Fresh evidence of the impact of the plunging oil price emerged on Tuesday when business leaders in Russia and other energy-producing nations said it had knocked their confidence in the outlook for the world economy.
After being the most upbeat executives at last year’s meeting of the World Economic Forum, the plunge in the value of the rouble caused by the collapsing cost of crude has badly affected the mood of Russian bosses polled by PricewaterhouseCoopers.
PwC said their annual survey of business leaders showed a less bullish mood than a year ago and, published on the eve of the start of the four day gathering in the Swiss mountains, coincided with a move by the International Monetary Fund to downgrade its forecasts for of world growth.
The Washington-based IMF said the boost from lower oil prices is being outweighed by a host of negative factors and it now expects global growth to edge up only slightly from 3.3% last year to 3.5% this year. That is down from a 3.8% forecast for 2015 in its World Economic Outlook published in October. It forecasts growth picking up only slightly next year and cut its 2016 forecasts from 4% to 3.7%.
PwC surveyed 1,300 business leaders and found they were less optimistic that they were a year ago.
Last year 44% of chief executives surveyed thought global growth would improve but that has fallen to 37% for 2015. Dennis Nally, chairman of PwC said: “CEO confidence is down notably in oil-producing nations around the world as a result of plummeting crude oil prices. Russia CEOs, for example, were the most confident in last year’s survey, but are the least confident this year. Confidence also slipped among CEOs in the Middle East, Venezuela, and Nigeria “
More than twice as many of the company bosses as last year thought global economic growth will decline, more than twice as many as a year ago. The survey was conducted at the end of a year in which Chinese growth had slowed and the eurozone stagnated, raising expectations that Mario Draghi, head of the European Central Bank will try to bolster the eurozone by starting QE on Thursday.
Lower oil prices prompted the IMF to cut its outlook for big oil exporters, including Nigeria and Saudi Arabia.
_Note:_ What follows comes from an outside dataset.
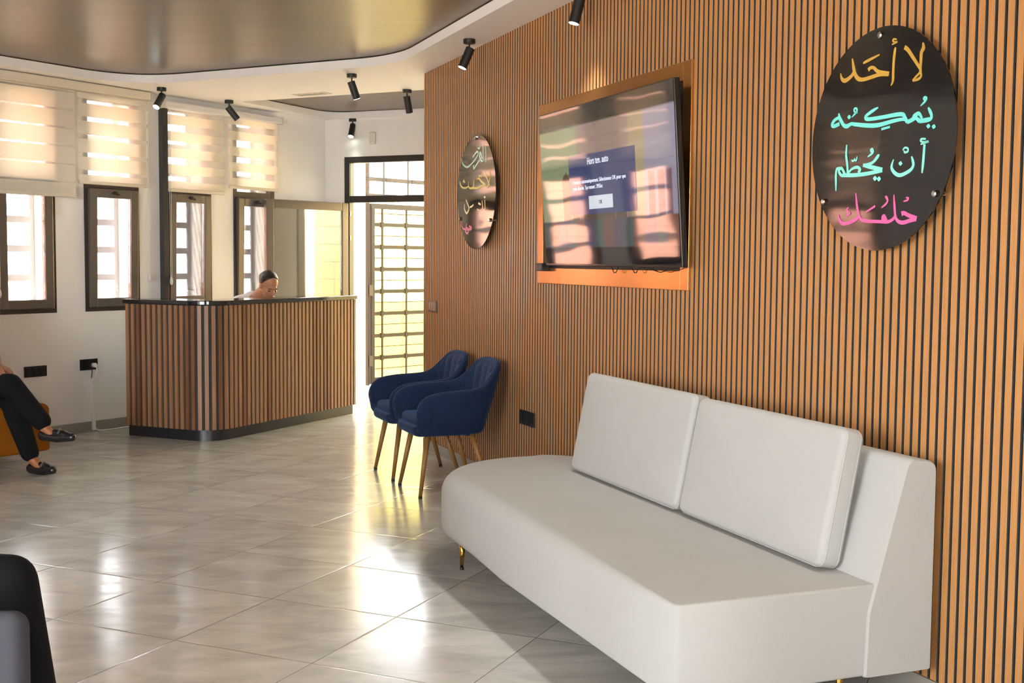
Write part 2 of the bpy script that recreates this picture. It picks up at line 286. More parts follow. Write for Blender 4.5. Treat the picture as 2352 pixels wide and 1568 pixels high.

But it says the fall in the oil price, which for Brent crude is now below $50 a barrel, also presents opportunities to reform energy subsidies and taxes in both oil exporters and importers.
Olivier Blanchard, IMF director of research, said: “New factors supporting growth – lower oil prices, but also depreciation of euro and yen – are more than offset by persistent negative forces, including the lingering legacies of the crisis and lower potential growth in many countries”.
“This makes for a complicated mosaic ... good news for oil importers, bad news for oil exporters. Good news for commodity importers, bad news for exporters. Continuing struggles for the countries which show scars of the crisis, and not so for others. Good news for countries more linked to the euro and the yen, bad news for those more linked to the dollar,” Blanchard said.
The IMF left its UK forecasts largely the same, continuing to project growth of 2.7% this year.
Chancellor George Osborne said: “Today’s IMF forecast shows that Britain is pulling ahead, while the global economy is being downgraded. There’s confirmation that we grew faster than any other major economy last year, and we’re set to grow faster this year. But there are risks out there in the global economy and it’s a timely reminder that we’ve got to go on working through our long-term economic plan if we want to stay ahead.”
Britain is expected to lose its place as the fastest-growing major economy to the US this year, with UK growth forecast at 2.7% and the US at 3.6%.
The bosses surveyed in the UK by PwC were more optimistic than their EU counterparts. But Ian Powell, UK chairman and senior partner at PwC, said that “the high levels of optimism we saw last year have been tempered by concerns about access to key skills, disruptive trends and geopolitical uncertainty”.
The PwC survey found that chief executives were targeting the US as their most important market for growth over the next 12 months, placing it ahead of China for the first time since the question was first included in the survey five years ago. Some 38% of chief executives said the US was among their top-three overseas growth markets, compared with 34% for China, 19% for Germany, 11% for the UK and 10% for Brazil.
The US was the only major economy where the IMF had raised growth forecasts for the next two years. It saw a boost from lower oil prices and strong domestic demand helping the US economy to grow 3.6% this year, up markedly from a 3.1% forecast made in October. For the eurozone, the IMF expected a drag from weaker investment prospects, particularly thanks to a knock-on effect on exporters from an emerging markets slowdown. The IMF predicted eurozone growth of 1.2% this year, down from 1.3% in October. It has also cut its 2016 forecast to 1.4% from 1.7%.